La rage du chef des mages ne connut plus de bornes devant la magnanimité des martyrs, il leur fit subir de nouvelles tortures et ordonna que les chrétiens qu’on avait capturés en foule, les lapident. Ce fut d’abord le tour de Joseph. Les pierres pleuvaient, le sang et la cervelle du martyr se mélangèrent en se répandant à terre. Il fut bientôt enseveli sous les pierres et comme il ne mourait pas, un soldat lui fracassa la tête avec une grosse pierre.
Quelques jours plus tard, on conduisit Aithala dans un grand village de la région de Bêt-Nuhadré, on y rassembla de force les chrétiens sur la place centrale et on les contraignit à jeter des pierres sur le vieillard. Il mourut ainsi recouvert d’un monceau de pierres. Les jours suivants, un myrte poussa soudainement à l’endroit de l’exécution et pendant cinq ans, les habitants de la région y trouvèrent la guérison de toutes sortes de maux.

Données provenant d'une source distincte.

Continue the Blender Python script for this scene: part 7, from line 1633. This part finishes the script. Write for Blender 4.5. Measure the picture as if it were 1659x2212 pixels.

C’est avec le martyre des saints Acepsimas, Joseph et Aithala, que prit fin la grande persécution qui avait commencé quarante ans auparavant avec l’exécution de saint Siméon de Perse et de ses Compagnons (cf. 17 avr.).
Troparion t.4
Tes Martyrs, Seigneur, pour le combat qu’ils ont mené * ont reçu de toi, notre Dieu, la couronne d’immortalité ; * animés de ta force, ils ont terrassé les tyrans * et réduit à l’impuissance l’audace des démons ; * par leurs prières sauve nos âmes, ô Christ notre Dieu.